● **Stated exercise**
Reply with one number: the count of lines in the listing that contain the string "part".

● **Provided records**
(begin)

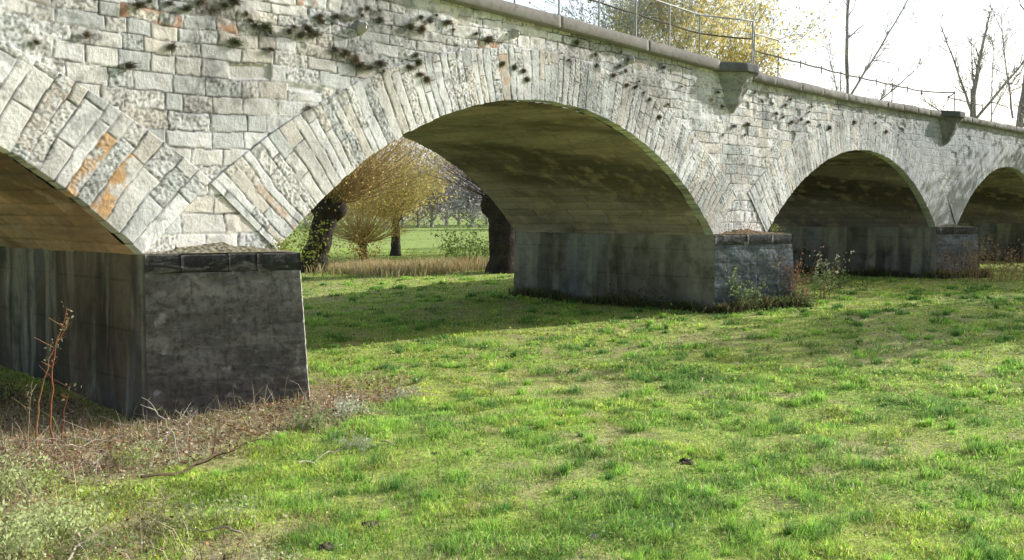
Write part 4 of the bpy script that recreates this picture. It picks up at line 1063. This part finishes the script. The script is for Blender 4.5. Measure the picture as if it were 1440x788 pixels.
# ------------------------------------------------------------------ plants at the second and third pier
def ng(px, py, Z=-1.62): return on_ground(px, py, Z)
weed(1122, 432, 1.1, 20, (.36, .22, .14), (.40, .23, .15), 'brown dead shrub at the right corner of the second pier', name='dead_shrub', cat='shrub', seed=41, spread=.35, leafs=.04, nl=22, xy=ng(1122, 432), bend=.3)
weed(1163, 424, .95, 12, (.30, .38, .18), (.2, .16, .1), 'leafy green weed with whitish seed heads right of the brown shrub', name='flowering_weed', seed=42, spread=.3, leafs=.05, nl=34, xy=ng(1163, 420), flower=(.55, .56, .5))
weed(1010, 442, .85, 14, (.24, .33, .12), (.2, .16, .1), 'green creeper climbing the corner of the second pier', name='creeper', cat='creeper', seed=43, spread=.3, leafs=.05, nl=34, xy=(13.9, -.35))
weed(1040, 442, .35, 16, (.10, .15, .06), (.16, .13, .08), 'low dark green weeds along the front of the second pier', seed=44, spread=.8, leafs=.05, nl=40, xy=(14.9, -.75))
weed(900, 442, .30, 16, (.09, .13, .05), (.16, .13, .08), 'low dark weeds along the shaded inner foot of the second pier', seed=45, spread=.9, leafs=.05, nl=30, xy=(13.35, 1.2))
weed(1180, 415, .4, 12, (.14, .20, .07), (.2, .16, .1), 'green bush of weeds behind the flowering weed under the third arch', seed=46, spread=.5, leafs=.06, nl=34, xy=ng(1185, 408))
for i, (px, py, h) in enumerate(((1350, 396, .8), (1378, 396, 1.0), (1405, 396, .9), (1432, 396, .85), (1455, 396, .9))):
    weed(px, py, h, 18, (.46, .33, .20), (.48, .34, .22), ['dry brown weeds against the third pier, leftmost of the row at the far right', 'tallest dry brown weeds of the row before the fourth arch', 'dry brown weeds in the middle of the row before the fourth arch', 'dry brown weeds last but one in the row before the fourth arch', 'dry brown weeds cut off by the right edge of the view'][i], name='dry_weed', seed=50 + i, spread=.7, leafs=.05, nl=20, xy=ng(px, py), bend=.3)
# green tufts on the pier ledges
def ledge_tuft(x, y, z, s, col, label, seed):
    r = rs(seed); n = 260; Q = np.array([x, y, z]) + r.normal(0, 1, (n, 3)) * np.array([s, s * .4, s * .55]) + np.array([0, 0, s * .8])
    V, F_ = quads_at(Q, .022, r, .5); obj('moss_tuft', V, F_, M['leaf'], None, np.repeat(np.array(col) * r.uniform(.6, 1.3, n)[:, None], 4, 0), origin=(x, y, z), label=label, cat='moss')
ledge_tuft(5.30, -.20, SPRING, .07, (.30, .34, .05), 'yellow-green moss tuft on the ledge corner of the near pier', 1)
ledge_tuft(15.15, -.25, SPRING, .10, (.30, .32, .08), 'yellow-green tuft on the ledge of the second pier', 2)
ledge_tuft(14.4, -.18, SPRING, .13, (.26, .15, .09), 'reddish-brown dry tuft on the ledge of the second pier', 3)

# ------------------------------------------------------------------ small plants and projecting stones on the face
def tuft_mesh(seed, dark):
    r = rs(seed); n = 320; b = r.normal(0, .018, (n, 3)); b[:, 1] = -abs(b[:, 1]) * .2
    dirs = r.normal(0, 1, (n, 3)); dirs[:, 1] = -abs(dirs[:, 1]) - .7; dirs[:, 2] = dirs[:, 2] * .8 - .1; dirs /= np.linalg.norm(dirs, axis=1, keepdims=True)
    L = (r.uniform(.02, .10, n) * r.uniform(.4, 1, n))[:, None]; side = np.cross(dirs, r.normal(0, 1, (n, 3))); side /= np.linalg.norm(side, axis=1, keepdims=True)
    tip = b + dirs * L; V = np.stack([b - side * .003, b + side * .003, tip], 1).reshape(-1, 3)
    c = np.array(dark) * r.uniform(.6, 1.5, n)[:, None]
    return mesh_data('wall_tuft', V, np.arange(3 * n).reshape(-1, 3), M['dry'], np.repeat(c, 3, 0))
TM = [tuft_mesh(s, c) for s, c in ((1, (.20, .18, .12)), (2, (.17, .19, .10)), (3, (.25, .20, .13)), (4, (.17, .16, .13)))]
r = rs(5)
for i, (px, py) in enumerate(spots):
    x, z = face_pt(px, py)
    if z > cop_z(x) - .04: z = float(cop_z(x)) - .08
    left = px < 700
    o = bpy.data.objects.new('wall_tuft', TM[i % 4]); COL.objects.link(o); s = (r.uniform(.45, 1.15) if left else r.uniform(.35, .75)) * (1 + .025 * max(0, x - 8))
    o.location = (x, -.012, z); o.scale = (s * r.uniform(.7, 1.7), s * r.uniform(.8, 1.4), s * r.uniform(.6, 1.1)); o.rotation_euler = (0, r.uniform(-.5, .5), 0)
    if x > 12: setp(o, 'small dark dry tuft rooted in the sunlit wall near the refuge and third arch', 'wall plant', 'small tufts on the wall by the refuge and third arch')
    elif px > 700: setp(o, 'small dark dry tuft rooted in the wall above the right half of the big arch', 'wall plant', 'small tufts on the wall above the right half of the big arch')
    elif px > 460: setp(o, 'small dark tuft rooted in the joints above the left half of the big arch', 'wall plant', 'small tufts on the wall above the left half of the big arch')
    else: setp(o, 'small dark tuft rooted in the joints at the upper left of the wall', 'wall plant', 'small tufts on the upper left of the wall')
# projecting corbel stones near the top of the wall
for i, (px, py, s, lb) in enumerate(((506, 40, .07, 'projecting rough stone high on the wall at the upper left'), (722, 48, .06, 'projecting stone under the coping above the crown of the big arch'), (884, 86, .06, 'projecting stone under the coping right of the big arch crown'))):
    x, z = face_pt(px, py); rr = rs(i + 9); n = 9; V = []
    for a in range(7):
        t = a / 6
        for k in range(n):
            q = 2 * pi * k / n; rd = s * (1 - .35 * t) * (.8 + .4 * rr.uniform()) * (1 if a < 6 else .55); V.append((x + cos(q) * rd * .7, .01 - t * s * 1.9, z + sin(q) * rd))
    F_ = [(a * n + k, (a + 1) * n + k, (a + 1) * n + (k + 1) % n, a * n + (k + 1) % n) for a in range(6) for k in range(n)]
    obj('corbel_stone', V, [np.array(F_), np.array([list(range(6 * n, 7 * n))])], M['stone'], bridge, np.tile([.62, .60, .55], (len(V), 1)), label=lb)

# ------------------------------------------------------------------ light, sky, camera
wd = bpy.data.worlds.new('World'); scene.world = wd; wd.use_nodes = True; nt = wd.node_tree; nt.nodes.clear()
bg = nt.nodes.new('ShaderNodeBackground'); ow = nt.nodes.new('ShaderNodeOutputWorld'); sk = nt.nodes.new('ShaderNodeTexSky')
sk.sky_type = 'NISHITA'; sk.sun_disc = False; sk.sun_elevation = SUN_EL; sk.sun_rotation = radians(90) + SUN_G
sk.air_density = 1.0; sk.dust_density = 3.0; sk.ozone_density = 1.0
bg.inputs[1].default_value = 0.14
g = nt.nodes.new('ShaderNodeNewGeometry'); sx_ = nt.nodes.new('ShaderNodeSeparateXYZ'); tc = nt.nodes.new('ShaderNodeTexCoord'); nt.links.new(tc.outputs['Generated'], sx_.inputs[0])
hz = ramp(nt, sx_.outputs[2], [(0.0, .92), (0.20, .85), (.36, .24), (.75, .05)])
dt = nt.nodes.new('ShaderNodeVectorMath'); dt.operation = 'DOT_PRODUCT'; nt.links.new(tc.outputs['Generated'], dt.inputs[0]); dt.inputs[1].default_value = (.93, .10, .36)
sd_ = ramp(nt, dt.outputs['Value'], [(0.0, .10), (.35, .75), (.8, 1.0)])
ml = nt.nodes.new('ShaderNodeMath'); ml.operation = 'MULTIPLY'; nt.links.new(hz, ml.inputs[0]); nt.links.new(sd_, ml.inputs[1])
m8 = nt.nodes.new('ShaderNodeMath'); m8.operation = 'MULTIPLY'; nt.links.new(ml.outputs[0], m8.inputs[0]); m8.inputs[1].default_value = 5.6
veil = nt.nodes.new('ShaderNodeMix'); veil.data_type = 'RGBA'; veil.blend_type = 'MIX'; veil.inputs[0].default_value = 1; veil.blend_type = 'ADD'
nt.links.new(sk.outputs[0], veil.inputs[6])
cv = nt.nodes.new('ShaderNodeVectorMath'); cv.operation = 'SCALE'; cv.inputs[0].default_value = (.97, 1.0, 1.05); nt.links.new(m8.outputs[0], cv.inputs['Scale']); nt.links.new(cv.outputs[0], veil.inputs[7])
nt.links.new(veil.outputs[2], bg.inputs[0]); nt.links.new(bg.outputs[0], ow.inputs[0])
sl = bpy.data.lights.new('sun', 'SUN'); sl.energy = 5.0; sl.angle = radians(.5); sl.color = (1.0, .975, .94)
so = bpy.data.objects.new('sun', sl); COL.objects.link(so)
sd = Vector((cos(SUN_G) * cos(SUN_EL), -sin(SUN_G) * cos(SUN_EL), sin(SUN_EL))); so.rotation_euler = sd.to_track_quat('Z', 'Y').to_euler()
cd = bpy.data.cameras.new('camera'); co = bpy.data.objects.new('camera', cd); COL.objects.link(co)
cd.sensor_width = 36; cd.lens = F_PX / 1440 * 36; cd.clip_start = .1; cd.clip_end = 3000
co.location = (0, -CAM_D, 0); co.rotation_euler = (pi / 2 - PITCH, 0, YAW - pi / 2)
scene.camera = co
scene.view_settings.view_transform = 'Standard'; scene.view_settings.look = 'None'; scene.view_settings.exposure = 0
scene.render.engine = 'CYCLES'
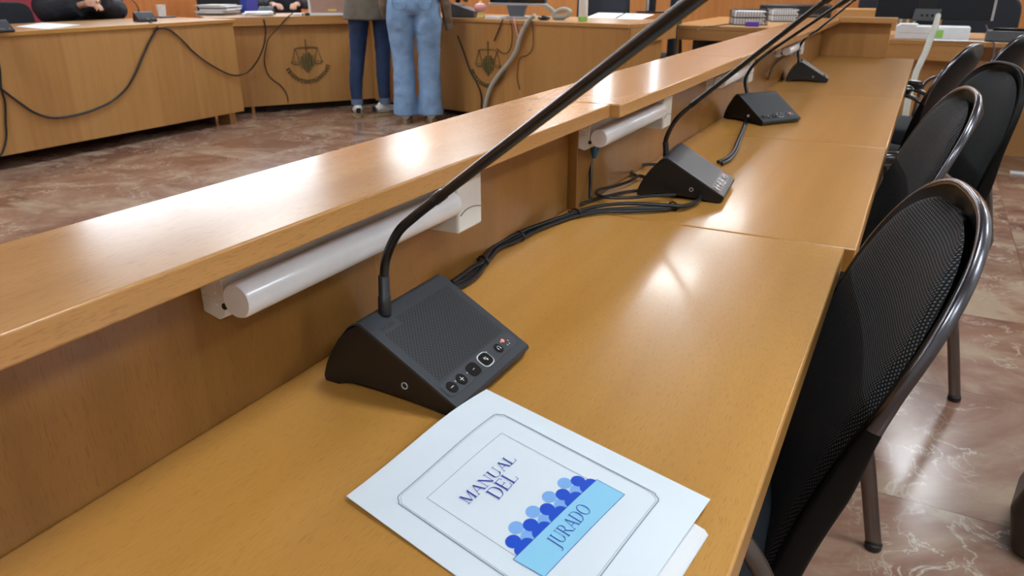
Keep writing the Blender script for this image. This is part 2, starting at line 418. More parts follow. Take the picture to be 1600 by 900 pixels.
# ------------------------------------------------------------------ tube lamps under the ledge
def tube_lamp(y, dx, label):
    t = empty('tube_lamp', (XP + dx, y, .824)); tag(t, label, 'lamp', 'tube lamps under the ledge')
    h = MB()
    h.box((.0, .004, .0), (.020, .345, .05))
    build('channel', h, 'white', t, bevel=.002)
    nb = MB(); nb.prism([(0, .003), (.016, -.001), (.024, .004), (.024, .052), (0, .052)], 0, .028)
    for k in range(7): nb.box((.001, -.0007, .010 + k * .005), (.017, .001, .0125 + k * .005))
    build('near_bracket', nb, 'white', t, bevel=.0012)
    build('screw', MB().tube([(.0245, -.0012, .012), (.0245, .004, .012)], .0026, 12), 'button', t)
    fb = MB(); fb.box((0, .292, -.014), (.048, .342, .054))
    f = build('far_bracket', fb, 'white', t, bevel=.003, seg=3)
    build('seam_line', MB().tube(catmull([(.0485, .296, .006), (.0485, .308, .010), (.0485, .324, .010), (.0485, .338, .007)]), .0005, 6), 'grey', f)
    tt = [(.0390, -.002, .0195), (.0390, .0, .0195), (.0390, .292, .0195)]
    build('diffuser_tube', MB().tube(tt, [.0128, .0138, .0138], 28), 'tube', t, ang=50)
    return t
tube_lamp(.352, 0, 'white tube lamp under the ledge behind the nearest microphone')
tube_lamp(1.045, .008, 'white tube lamp under the ledge just past the ledge step')
tube_lamp(1.80, .008, 'white tube lamp under the ledge near the third microphone')
tube_lamp(2.72, .008, 'farthest white tube lamp under the ledge, by the end panel')

# ------------------------------------------------------------------ microphones
def stroke_text(txt, size, mat, parent, name, X):
    """default sans letters as flat raised mesh; X maps (x,y,h)->local point"""
    cu = bpy.data.curves.new(name, 'FONT'); cu.body = txt; cu.size = size; cu.extrude = 0; cu.offset = size * .012
    tmp = bpy.data.objects.new(name, cu); COL.objects.link(tmp)
    dg = bpy.context.evaluated_depsgraph_get(); me = bpy.data.meshes.new_from_object(tmp.evaluated_get(dg))
    vs = [X(v.co.x, v.co.y) for v in me.vertices]; fs = [tuple(p.vertices) for p in me.polygons]
    COL.objects.unlink(tmp); bpy.data.objects.remove(tmp); bpy.data.meshes.remove(me)
    mb = MB(); mb.add(vs, fs)
    return build(name, mb, mat, parent, smooth=False)
RID = Vector((.046, 0, .0665)); FRO = Vector((.1395, 0, .0125))
SD = (FRO - RID).normalized(); SN = Vector((-SD.z, 0, SD.x)); SN = SN if SN.z > 0 else -SN
SL = (FRO - RID).length
HW = .0635
def onplate(t, s, h=.0): p = RID + SD * s + SN * h; return (p.x, t - HW, p.z)   # t from near edge
def plate_prism(mb, poly, h0, h1):
    n = len(poly)
    mb.add([onplate(t, s, h0) for t, s in poly] + [onplate(t, s, h1) for t, s in poly],
           [tuple(range(n)), tuple(range(2 * n - 1, n - 1, -1))] + [(i, i + n, (i + 1) % n + n, (i + 1) % n) for i in range(n)])
    return mb
def oval(c, a, b, n=24, e=2.0):
    out = []
    for i in range(n):
        w = 2 * PI * i / n; cs, sn = math.cos(w), math.sin(w)
        out.append((c[0] + a * math.copysign(abs(cs) ** (2 / e), cs), c[1] + b * math.copysign(abs(sn) ** (2 / e), sn)))
    return out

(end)

● **Answer in full**
2